About 17,000 Boeing workers are due to receive layoff notices this week as the manufacturer begins to reorganize the business in the effort to resolve its financial instability. Last month Boeing chief executive officer Kelly Ortberg issued a memo announcing a company-wide 10% workforce reduction, which is now expected to be implemented by mid-January.
Boeing has not posted an annual profit since 2018, the year that the design defects in the 737 MAX first appeared. It has totaled more than $25 billion in losses since then. It also has trouble producing aircraft to meet the thousands of outstanding orders for its commercial aircraft.
The job cuts will involve executives, managers, and regular employees across the company, both Boeing Commercial Airplanes and Boeing Defense, Space and Security – but not affected will be production-level workers involved in building aircraft. That means the downsizing will not affect the estimated 33,000 workers in Washington and Oregon who recently agreed to a new labor contract and ended their nearly two-month strike.
"Our business is in a difficult position, and it is hard to overstate the challenges we face together," wrote to all Boeing workers in his October message.
"We need to be clear-eyed about the work we face and realistic about the time it will take to achieve key milestones on the path to recovery," he added. "We also need to focus our resources on performing and innovating in the areas that are core to who we are, rather than spreading ourselves across too many efforts that can often result in underperformance and underinvestment."

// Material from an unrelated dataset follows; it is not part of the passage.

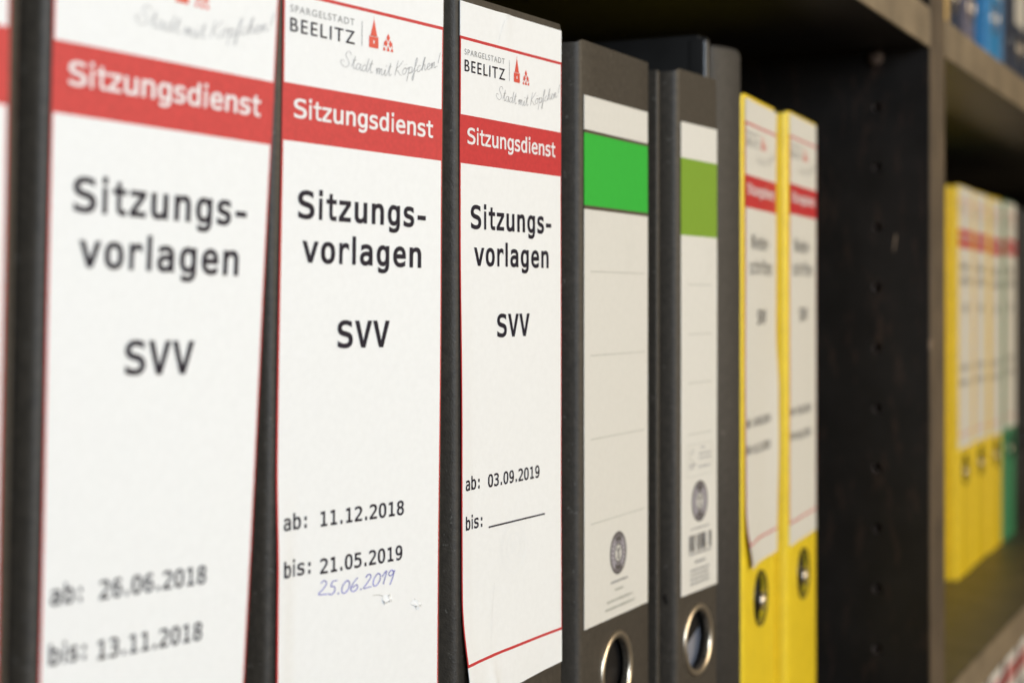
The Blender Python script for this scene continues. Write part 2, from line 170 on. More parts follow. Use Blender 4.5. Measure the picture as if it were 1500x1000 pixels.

In addition to the job cuts, Boeing will delay the first deliveries of its 777X aircraft, the updated twin-engine widebody jet that Boeing has promoted as “the world’s largest and most efficient twin-engine jet.” Boeing has booked more than 500 orders for the 777X, but the deliveries were initially planned for 2021 and have been postponed several times.
The first delivery for the 777X is now planned for 2026, according to Ortberg’s memo.
Also, Boeing will complete its order book for the 767 Freighter aircraft and cease production of that model in 2027. It will continue to manufacture the KC-46A Tanker, a military aircraft based on the 767.
Ortberg reported that Boeing Defense’s “performance on fixed-price development programs is simply not where it needs to be,” and he indicated the 3Q results for the unit will be impacted by work stoppage for military programs based on commercial aircraft platforms.